Pomerol has no formalised wine classification system (as do the Médoc, Graves, Sauternes and Saint-Émilion), and has risen to its current glory in a relatively short space of time. While the appellation was barely acknowledged in the middle of the last century, wines like Petrus and Le Pin now command higher prices than those of the long-established Médoc.

Pomerol is located in the east of the Bordeaux region, near Saint-Émilion, in the area known as the Libournais. This name is taken from the town of Libourne, which sits just to the south of Pomerol. The landscape here is remarkable for being entirely unremarkable. While most appellations are named after a village or town within their boundaries, Pomerol has no such epicentre. It is an unchanging 2,000acre (800ha) gravel bank, which rises and falls by only 65ft (20m).

The south and west of the appellation have sandier soils compared to the slightly heavier soils in the east, which include a certain proportion of clay. It is in this eastern section, on the marginally higher land where Pomerol meets Saint-Émilion, that the best wines are produced. Three of the most highly regarded Pomerol producers – Châteaux Petrus, Lafleur and Le Pin – are located here.

Merlot is the dominant grape in Pomerol and plays a large part in making the wines rich, smooth and approachable at an early age. Cabernet Franc is also often present, adding structure and an element of savoury spice.

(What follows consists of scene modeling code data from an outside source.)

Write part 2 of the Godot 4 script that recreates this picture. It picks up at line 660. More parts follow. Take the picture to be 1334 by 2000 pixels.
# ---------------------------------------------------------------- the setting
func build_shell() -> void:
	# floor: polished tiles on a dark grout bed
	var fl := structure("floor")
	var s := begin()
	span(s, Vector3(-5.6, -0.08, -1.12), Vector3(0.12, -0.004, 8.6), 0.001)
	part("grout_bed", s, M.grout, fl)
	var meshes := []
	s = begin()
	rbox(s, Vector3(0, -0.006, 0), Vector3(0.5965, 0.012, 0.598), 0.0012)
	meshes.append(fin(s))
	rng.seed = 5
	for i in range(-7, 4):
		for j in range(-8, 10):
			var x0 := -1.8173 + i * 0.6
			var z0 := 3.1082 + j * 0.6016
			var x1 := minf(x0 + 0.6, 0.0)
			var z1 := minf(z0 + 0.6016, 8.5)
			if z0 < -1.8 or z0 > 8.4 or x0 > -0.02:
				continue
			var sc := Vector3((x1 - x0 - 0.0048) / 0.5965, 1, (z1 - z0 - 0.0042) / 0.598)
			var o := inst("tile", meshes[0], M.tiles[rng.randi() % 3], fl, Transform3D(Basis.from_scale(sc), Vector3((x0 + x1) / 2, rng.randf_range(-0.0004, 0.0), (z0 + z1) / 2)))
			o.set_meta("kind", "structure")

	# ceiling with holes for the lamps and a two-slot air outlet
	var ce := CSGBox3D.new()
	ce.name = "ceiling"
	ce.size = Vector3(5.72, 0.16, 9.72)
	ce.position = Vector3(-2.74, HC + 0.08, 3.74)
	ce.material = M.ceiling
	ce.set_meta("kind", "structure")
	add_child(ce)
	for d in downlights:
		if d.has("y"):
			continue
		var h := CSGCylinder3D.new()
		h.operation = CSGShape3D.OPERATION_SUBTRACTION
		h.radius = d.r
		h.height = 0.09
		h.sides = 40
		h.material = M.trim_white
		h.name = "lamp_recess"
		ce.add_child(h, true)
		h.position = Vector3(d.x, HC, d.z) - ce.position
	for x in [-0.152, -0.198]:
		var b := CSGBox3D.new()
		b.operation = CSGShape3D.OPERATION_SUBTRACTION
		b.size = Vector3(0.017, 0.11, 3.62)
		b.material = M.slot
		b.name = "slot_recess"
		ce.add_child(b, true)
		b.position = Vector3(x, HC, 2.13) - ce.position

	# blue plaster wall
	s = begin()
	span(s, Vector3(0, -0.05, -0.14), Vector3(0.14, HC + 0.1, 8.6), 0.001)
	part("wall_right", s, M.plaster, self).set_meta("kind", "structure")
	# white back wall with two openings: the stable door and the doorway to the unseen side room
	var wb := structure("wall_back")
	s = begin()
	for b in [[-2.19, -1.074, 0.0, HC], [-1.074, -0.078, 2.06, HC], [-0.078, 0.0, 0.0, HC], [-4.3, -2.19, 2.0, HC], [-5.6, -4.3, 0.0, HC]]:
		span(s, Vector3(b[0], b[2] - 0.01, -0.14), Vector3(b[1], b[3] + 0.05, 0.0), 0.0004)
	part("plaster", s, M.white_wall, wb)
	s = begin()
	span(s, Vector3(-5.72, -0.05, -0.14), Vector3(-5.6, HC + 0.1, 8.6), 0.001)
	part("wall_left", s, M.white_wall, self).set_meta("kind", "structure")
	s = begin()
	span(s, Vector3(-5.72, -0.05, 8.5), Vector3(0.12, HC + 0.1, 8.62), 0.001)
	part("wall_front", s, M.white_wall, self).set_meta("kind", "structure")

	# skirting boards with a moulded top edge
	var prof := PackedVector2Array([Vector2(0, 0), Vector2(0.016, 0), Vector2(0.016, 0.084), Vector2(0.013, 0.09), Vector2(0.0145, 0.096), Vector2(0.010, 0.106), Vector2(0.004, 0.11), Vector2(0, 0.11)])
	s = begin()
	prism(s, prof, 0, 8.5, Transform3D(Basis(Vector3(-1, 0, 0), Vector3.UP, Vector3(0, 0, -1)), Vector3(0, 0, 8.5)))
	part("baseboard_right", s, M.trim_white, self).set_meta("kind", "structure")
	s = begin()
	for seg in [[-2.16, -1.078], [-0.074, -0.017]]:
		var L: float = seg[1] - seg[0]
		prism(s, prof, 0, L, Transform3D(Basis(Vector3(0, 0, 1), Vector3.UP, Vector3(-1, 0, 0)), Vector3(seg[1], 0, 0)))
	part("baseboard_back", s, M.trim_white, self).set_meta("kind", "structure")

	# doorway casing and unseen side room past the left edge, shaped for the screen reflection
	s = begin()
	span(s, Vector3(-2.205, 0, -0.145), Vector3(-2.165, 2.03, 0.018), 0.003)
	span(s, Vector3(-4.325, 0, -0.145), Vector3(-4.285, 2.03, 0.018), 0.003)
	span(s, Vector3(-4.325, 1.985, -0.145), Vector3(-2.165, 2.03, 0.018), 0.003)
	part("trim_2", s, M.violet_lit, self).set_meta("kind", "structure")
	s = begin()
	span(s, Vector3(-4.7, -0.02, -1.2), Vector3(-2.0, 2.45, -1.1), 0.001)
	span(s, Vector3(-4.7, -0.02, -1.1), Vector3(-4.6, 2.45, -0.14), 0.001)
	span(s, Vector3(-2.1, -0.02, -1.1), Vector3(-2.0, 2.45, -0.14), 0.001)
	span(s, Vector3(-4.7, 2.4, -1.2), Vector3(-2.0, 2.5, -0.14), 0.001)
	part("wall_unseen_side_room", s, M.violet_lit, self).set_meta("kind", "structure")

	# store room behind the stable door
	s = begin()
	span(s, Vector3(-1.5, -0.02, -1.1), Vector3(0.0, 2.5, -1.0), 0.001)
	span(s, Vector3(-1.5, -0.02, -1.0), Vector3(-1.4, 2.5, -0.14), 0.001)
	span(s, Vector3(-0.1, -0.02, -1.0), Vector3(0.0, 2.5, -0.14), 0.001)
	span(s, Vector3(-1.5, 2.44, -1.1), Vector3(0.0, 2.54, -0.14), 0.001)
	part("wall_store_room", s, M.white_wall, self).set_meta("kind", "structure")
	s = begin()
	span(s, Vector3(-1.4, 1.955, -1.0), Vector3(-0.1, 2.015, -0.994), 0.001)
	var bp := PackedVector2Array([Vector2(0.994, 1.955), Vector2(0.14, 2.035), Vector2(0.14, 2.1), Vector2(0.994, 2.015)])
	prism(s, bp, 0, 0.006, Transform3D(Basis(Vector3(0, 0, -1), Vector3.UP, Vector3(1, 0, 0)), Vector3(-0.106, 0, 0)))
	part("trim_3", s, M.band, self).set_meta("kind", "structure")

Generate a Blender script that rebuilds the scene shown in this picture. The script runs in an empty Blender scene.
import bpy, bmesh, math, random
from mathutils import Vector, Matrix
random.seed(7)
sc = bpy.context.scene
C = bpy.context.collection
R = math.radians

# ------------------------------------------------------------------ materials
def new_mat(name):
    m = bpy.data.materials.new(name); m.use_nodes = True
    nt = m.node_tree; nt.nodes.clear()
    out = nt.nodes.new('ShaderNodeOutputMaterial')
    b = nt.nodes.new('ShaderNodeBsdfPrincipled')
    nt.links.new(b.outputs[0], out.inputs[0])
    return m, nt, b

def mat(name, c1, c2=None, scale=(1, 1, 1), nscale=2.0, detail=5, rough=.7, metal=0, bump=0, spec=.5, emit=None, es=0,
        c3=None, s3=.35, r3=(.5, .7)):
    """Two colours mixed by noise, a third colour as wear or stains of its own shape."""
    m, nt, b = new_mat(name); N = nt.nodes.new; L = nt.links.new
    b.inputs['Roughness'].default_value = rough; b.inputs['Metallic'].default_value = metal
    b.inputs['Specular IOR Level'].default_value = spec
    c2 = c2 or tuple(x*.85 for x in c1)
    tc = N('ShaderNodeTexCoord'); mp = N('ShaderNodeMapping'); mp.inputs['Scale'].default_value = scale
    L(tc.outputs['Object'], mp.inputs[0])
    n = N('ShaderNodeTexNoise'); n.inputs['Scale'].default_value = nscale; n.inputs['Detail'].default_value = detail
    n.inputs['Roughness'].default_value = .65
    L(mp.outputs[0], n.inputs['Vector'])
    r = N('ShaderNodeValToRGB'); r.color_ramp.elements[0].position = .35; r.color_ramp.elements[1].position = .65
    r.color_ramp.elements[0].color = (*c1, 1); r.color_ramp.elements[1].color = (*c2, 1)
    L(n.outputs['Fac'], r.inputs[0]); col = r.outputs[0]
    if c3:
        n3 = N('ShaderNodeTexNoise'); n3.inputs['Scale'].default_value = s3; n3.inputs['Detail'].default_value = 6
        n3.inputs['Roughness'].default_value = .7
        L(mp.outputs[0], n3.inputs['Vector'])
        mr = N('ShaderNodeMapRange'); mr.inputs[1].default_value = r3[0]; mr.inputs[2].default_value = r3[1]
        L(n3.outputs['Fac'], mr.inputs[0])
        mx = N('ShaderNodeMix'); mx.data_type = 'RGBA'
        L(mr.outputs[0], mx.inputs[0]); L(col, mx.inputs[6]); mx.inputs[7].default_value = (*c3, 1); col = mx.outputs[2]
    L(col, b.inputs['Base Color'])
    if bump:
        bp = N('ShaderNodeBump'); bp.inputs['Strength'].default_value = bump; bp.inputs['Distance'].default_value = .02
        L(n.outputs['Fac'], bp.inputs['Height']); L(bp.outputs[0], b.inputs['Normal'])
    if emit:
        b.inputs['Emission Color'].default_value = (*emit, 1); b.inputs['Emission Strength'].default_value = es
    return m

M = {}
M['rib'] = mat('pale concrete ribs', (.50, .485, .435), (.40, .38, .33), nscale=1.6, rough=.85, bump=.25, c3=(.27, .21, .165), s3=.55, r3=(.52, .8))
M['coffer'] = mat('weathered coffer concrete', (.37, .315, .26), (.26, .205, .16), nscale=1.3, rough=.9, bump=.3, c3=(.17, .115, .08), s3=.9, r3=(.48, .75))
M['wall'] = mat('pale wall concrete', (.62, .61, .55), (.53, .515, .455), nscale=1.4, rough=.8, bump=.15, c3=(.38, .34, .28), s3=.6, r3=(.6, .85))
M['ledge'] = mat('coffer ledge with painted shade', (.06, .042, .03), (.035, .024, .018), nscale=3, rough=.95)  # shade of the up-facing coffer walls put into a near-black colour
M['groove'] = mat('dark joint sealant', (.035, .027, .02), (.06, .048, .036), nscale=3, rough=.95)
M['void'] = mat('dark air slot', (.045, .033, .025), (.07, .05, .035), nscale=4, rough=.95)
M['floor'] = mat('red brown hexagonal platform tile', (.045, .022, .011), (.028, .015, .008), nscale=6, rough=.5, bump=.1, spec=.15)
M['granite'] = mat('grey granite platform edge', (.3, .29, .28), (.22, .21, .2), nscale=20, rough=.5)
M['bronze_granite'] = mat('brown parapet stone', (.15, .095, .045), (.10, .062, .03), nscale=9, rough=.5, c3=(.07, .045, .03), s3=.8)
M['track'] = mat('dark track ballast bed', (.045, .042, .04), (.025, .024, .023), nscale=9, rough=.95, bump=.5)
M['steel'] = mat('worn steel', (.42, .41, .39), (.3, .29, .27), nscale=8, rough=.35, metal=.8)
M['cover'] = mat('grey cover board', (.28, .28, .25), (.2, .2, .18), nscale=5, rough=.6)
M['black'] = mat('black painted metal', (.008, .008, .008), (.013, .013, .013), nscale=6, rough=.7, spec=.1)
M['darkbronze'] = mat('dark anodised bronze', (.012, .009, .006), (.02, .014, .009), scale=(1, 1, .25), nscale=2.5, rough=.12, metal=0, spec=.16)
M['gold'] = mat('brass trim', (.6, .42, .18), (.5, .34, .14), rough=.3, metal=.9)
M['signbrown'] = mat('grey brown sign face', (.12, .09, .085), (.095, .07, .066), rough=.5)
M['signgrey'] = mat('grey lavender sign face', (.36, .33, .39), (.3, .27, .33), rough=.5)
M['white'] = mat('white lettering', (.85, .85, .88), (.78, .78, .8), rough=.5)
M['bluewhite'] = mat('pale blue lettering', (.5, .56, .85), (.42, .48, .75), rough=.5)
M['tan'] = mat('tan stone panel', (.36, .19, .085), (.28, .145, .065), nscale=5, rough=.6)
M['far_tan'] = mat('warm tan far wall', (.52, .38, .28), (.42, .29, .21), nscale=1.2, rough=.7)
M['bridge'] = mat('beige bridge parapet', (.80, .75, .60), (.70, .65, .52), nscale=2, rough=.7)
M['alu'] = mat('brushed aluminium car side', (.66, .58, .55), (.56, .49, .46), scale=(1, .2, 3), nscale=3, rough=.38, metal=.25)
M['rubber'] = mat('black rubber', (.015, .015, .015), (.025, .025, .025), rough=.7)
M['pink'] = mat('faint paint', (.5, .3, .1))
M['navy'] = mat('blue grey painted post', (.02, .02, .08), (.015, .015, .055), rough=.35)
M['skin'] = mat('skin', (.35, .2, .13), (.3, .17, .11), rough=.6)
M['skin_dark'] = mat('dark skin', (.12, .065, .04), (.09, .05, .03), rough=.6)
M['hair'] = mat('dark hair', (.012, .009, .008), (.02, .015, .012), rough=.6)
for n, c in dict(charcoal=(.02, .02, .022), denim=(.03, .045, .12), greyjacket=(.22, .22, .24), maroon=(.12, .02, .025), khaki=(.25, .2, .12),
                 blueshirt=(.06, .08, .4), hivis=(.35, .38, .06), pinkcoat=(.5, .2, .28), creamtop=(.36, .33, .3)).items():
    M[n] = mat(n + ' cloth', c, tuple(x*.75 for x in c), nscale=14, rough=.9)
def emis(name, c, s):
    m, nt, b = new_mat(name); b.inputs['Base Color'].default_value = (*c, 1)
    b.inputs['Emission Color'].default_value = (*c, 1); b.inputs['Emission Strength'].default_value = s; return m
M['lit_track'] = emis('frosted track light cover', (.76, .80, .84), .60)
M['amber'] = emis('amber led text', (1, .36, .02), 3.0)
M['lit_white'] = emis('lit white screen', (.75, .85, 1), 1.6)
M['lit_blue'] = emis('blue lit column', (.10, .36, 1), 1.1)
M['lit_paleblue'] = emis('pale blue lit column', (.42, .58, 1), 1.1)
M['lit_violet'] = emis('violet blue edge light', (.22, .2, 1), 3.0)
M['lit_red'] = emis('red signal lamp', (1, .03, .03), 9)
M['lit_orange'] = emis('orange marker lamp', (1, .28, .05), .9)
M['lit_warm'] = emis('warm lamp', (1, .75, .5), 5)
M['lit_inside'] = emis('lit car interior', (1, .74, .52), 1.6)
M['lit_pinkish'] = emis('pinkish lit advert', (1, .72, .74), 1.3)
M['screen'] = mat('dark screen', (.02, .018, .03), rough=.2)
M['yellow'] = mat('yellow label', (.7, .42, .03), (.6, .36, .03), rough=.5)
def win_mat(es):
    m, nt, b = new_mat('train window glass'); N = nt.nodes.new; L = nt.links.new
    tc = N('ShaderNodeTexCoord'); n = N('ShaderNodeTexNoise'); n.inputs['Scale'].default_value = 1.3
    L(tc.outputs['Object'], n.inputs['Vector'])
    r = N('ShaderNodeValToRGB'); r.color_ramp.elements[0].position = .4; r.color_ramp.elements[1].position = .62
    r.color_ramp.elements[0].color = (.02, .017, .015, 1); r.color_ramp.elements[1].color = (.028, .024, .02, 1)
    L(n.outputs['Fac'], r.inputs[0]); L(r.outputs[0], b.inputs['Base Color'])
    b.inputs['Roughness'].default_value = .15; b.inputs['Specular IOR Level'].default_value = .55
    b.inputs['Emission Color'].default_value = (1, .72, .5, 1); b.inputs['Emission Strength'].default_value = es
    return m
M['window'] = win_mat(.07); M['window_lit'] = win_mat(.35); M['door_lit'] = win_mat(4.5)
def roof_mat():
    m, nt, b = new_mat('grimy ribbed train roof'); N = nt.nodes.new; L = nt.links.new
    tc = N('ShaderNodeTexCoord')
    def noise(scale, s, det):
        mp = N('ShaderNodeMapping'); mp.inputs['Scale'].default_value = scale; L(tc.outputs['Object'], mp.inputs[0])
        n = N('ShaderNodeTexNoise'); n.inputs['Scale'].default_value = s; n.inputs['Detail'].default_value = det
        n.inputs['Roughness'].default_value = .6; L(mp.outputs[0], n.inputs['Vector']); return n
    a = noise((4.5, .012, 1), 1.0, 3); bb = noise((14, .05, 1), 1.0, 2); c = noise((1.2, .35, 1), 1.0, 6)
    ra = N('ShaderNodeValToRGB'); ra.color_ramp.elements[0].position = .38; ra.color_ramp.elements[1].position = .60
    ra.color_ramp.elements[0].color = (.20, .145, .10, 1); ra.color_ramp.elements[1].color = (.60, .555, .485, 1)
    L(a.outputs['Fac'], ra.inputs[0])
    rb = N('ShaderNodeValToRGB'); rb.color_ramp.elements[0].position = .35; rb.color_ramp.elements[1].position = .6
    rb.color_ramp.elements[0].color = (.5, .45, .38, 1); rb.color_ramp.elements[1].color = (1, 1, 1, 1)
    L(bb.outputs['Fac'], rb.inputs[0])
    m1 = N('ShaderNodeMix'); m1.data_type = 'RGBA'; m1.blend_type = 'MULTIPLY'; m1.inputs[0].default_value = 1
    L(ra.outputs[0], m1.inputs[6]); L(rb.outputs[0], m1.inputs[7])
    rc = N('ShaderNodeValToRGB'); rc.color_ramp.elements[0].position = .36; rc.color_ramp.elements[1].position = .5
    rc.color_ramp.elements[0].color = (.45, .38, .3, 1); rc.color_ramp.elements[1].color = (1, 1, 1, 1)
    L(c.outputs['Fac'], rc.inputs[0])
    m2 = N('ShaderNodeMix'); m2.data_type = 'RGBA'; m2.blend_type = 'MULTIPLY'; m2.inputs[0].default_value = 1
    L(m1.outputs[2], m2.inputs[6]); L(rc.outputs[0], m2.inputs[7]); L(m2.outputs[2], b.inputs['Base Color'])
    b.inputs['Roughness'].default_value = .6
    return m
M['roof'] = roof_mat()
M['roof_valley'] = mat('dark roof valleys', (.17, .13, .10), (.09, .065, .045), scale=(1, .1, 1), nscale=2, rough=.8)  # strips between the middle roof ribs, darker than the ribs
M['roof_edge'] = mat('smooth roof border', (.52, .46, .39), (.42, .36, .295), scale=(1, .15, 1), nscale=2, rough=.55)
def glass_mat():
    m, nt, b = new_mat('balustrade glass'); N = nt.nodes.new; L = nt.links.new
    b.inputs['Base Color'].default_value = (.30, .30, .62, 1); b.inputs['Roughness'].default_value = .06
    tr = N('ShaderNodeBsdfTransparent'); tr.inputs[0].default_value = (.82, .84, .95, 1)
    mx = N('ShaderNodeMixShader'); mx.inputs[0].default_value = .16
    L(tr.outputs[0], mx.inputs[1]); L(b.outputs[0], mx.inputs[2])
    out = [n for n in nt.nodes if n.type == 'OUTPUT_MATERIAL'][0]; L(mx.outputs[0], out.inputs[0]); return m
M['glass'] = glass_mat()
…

There is a very high demand for this style of wine on the international market and Pomerol wines are much sought after – particularly because they are also relatively long-lived.

The prevalence of Merlot has its risks for Pomerol, as it does for neighbouring Saint-Émilion. Merlot is an early flowering variety and is susceptible to spring frosts. In the season of 1991, for example, spring frost damaged a large proportion of Pomerol's vines. Perversely, this only served to increase the market value, where demand already far outweighed supply.

Pomerol's place in the international wine world is secure for some time to come, given the continuing increase in demand for prestigious wines and the limited production of this small, quality-focused appellation.